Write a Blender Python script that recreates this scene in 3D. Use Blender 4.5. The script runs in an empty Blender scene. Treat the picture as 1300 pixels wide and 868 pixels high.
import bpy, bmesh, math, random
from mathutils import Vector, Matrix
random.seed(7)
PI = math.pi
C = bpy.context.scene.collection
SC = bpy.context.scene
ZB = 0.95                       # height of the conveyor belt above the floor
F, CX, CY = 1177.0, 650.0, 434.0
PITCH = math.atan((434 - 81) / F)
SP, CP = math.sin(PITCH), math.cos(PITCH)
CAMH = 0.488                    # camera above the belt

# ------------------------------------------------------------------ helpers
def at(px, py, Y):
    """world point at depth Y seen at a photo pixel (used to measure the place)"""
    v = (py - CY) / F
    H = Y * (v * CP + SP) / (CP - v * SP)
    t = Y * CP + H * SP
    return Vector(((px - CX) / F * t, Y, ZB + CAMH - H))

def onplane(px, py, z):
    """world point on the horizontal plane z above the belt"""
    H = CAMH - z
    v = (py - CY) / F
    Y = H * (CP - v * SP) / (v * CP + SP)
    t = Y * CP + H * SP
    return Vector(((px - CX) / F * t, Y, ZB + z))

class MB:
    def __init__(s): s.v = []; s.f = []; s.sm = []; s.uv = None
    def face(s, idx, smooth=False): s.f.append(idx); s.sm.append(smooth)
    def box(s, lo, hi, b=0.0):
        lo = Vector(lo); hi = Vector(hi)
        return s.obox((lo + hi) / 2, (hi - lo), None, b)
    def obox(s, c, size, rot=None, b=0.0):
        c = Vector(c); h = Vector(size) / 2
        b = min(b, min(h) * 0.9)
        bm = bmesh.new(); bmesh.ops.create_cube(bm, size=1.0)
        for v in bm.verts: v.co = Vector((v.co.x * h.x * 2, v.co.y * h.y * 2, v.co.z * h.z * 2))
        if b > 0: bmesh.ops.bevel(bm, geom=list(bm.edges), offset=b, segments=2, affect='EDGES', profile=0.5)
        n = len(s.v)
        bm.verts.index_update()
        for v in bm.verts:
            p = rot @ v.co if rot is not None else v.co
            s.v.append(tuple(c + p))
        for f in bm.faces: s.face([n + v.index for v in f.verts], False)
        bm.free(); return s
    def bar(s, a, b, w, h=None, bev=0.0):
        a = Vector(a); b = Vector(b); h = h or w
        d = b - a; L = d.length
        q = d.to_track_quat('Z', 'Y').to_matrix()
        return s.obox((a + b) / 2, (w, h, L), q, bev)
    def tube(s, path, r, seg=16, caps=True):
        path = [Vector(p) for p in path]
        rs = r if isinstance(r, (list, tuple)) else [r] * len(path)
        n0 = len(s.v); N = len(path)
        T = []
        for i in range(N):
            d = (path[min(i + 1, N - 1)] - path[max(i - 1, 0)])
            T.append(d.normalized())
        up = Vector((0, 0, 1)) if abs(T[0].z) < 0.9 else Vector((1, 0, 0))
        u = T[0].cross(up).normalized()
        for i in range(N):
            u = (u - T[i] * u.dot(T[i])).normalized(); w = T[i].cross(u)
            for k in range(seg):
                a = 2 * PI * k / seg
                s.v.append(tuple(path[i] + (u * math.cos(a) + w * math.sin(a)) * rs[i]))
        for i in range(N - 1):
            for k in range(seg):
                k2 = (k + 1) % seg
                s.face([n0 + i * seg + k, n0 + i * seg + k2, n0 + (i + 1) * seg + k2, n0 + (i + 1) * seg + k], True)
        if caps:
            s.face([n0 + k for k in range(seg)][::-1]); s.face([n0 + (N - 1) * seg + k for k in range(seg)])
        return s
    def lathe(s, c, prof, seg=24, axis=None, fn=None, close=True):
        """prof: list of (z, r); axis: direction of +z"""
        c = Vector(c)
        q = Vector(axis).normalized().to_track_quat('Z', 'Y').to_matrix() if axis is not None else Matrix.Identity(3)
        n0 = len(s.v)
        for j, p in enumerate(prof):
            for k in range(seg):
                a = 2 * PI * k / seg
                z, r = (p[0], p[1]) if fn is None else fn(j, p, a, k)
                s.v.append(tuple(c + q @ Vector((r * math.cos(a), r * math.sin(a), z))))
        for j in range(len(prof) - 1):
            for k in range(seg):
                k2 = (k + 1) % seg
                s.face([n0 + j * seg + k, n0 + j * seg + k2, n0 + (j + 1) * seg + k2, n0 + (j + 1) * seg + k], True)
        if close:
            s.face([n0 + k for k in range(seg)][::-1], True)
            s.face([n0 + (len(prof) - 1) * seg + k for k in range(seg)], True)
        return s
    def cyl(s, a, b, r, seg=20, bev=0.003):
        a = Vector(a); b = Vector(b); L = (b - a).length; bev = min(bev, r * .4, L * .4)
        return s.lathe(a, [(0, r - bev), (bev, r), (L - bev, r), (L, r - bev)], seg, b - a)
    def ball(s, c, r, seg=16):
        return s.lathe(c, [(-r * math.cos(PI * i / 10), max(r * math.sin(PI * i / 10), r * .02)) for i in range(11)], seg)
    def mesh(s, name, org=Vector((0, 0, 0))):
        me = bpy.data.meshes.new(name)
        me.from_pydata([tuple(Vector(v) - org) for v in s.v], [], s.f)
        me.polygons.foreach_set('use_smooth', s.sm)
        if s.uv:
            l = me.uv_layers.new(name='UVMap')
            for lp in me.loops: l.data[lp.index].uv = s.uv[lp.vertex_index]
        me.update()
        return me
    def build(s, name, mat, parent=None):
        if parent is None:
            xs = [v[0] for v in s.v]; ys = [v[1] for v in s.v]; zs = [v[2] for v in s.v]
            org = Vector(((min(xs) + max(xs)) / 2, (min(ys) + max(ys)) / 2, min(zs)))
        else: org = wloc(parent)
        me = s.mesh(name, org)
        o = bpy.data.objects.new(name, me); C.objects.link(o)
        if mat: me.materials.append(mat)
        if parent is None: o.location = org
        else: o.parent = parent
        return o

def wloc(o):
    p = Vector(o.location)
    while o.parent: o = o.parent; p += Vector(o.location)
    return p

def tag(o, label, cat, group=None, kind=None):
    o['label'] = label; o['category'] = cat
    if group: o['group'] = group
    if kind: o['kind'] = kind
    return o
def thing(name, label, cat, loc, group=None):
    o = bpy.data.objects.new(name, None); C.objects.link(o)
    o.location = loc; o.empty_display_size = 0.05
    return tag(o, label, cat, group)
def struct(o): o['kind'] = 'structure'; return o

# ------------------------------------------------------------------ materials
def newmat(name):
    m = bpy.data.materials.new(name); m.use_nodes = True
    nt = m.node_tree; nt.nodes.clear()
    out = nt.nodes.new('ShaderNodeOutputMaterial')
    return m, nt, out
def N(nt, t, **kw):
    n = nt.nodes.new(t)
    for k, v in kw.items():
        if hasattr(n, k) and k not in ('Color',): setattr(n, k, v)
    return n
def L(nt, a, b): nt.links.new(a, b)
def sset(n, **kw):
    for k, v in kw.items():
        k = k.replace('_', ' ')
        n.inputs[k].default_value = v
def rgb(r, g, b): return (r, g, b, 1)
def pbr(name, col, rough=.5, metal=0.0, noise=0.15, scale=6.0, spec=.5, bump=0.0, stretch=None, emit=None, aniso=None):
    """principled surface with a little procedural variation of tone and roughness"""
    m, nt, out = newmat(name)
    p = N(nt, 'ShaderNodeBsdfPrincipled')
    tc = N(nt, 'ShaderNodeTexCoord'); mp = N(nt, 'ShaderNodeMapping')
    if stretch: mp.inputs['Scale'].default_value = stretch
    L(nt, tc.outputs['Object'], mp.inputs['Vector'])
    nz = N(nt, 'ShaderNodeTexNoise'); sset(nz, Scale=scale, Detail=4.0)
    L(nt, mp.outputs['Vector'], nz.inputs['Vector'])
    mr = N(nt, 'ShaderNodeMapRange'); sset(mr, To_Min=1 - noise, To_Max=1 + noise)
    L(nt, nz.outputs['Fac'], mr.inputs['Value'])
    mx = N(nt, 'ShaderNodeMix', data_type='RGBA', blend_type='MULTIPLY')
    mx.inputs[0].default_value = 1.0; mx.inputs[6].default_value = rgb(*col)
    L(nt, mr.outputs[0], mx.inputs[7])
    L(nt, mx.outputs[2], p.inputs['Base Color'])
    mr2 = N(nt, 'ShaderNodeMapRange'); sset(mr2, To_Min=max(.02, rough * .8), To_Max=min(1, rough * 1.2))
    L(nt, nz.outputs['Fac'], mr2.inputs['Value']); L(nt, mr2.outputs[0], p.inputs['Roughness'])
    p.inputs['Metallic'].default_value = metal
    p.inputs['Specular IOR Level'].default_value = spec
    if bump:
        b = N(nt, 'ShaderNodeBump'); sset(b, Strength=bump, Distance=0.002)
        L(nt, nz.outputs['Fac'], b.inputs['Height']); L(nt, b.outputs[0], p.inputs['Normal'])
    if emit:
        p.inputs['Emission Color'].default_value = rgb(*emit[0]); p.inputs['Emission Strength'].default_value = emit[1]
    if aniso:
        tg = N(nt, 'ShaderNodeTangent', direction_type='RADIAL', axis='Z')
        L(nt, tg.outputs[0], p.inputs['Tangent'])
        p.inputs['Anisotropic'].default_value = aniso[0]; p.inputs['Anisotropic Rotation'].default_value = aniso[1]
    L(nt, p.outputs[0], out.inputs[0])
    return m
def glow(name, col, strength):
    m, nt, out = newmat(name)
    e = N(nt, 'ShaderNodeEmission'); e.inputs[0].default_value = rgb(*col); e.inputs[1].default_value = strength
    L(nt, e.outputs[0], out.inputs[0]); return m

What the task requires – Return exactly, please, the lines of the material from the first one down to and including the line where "t, Y, ZB + z))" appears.

Result for this exercise –
Write a Blender Python script that recreates this scene in 3D. Use Blender 4.5. The script runs in an empty Blender scene. Treat the picture as 1300 pixels wide and 868 pixels high.
import bpy, bmesh, math, random
from mathutils import Vector, Matrix
random.seed(7)
PI = math.pi
C = bpy.context.scene.collection
SC = bpy.context.scene
ZB = 0.95                       # height of the conveyor belt above the floor
F, CX, CY = 1177.0, 650.0, 434.0
PITCH = math.atan((434 - 81) / F)
SP, CP = math.sin(PITCH), math.cos(PITCH)
CAMH = 0.488                    # camera above the belt

# ------------------------------------------------------------------ helpers
def at(px, py, Y):
    """world point at depth Y seen at a photo pixel (used to measure the place)"""
    v = (py - CY) / F
    H = Y * (v * CP + SP) / (CP - v * SP)
    t = Y * CP + H * SP
    return Vector(((px - CX) / F * t, Y, ZB + CAMH - H))

def onplane(px, py, z):
    """world point on the horizontal plane z above the belt"""
    H = CAMH - z
    v = (py - CY) / F
    Y = H * (CP - v * SP) / (v * CP + SP)
    t = Y * CP + H * SP
    return Vector(((px - CX) / F * t, Y, ZB + z))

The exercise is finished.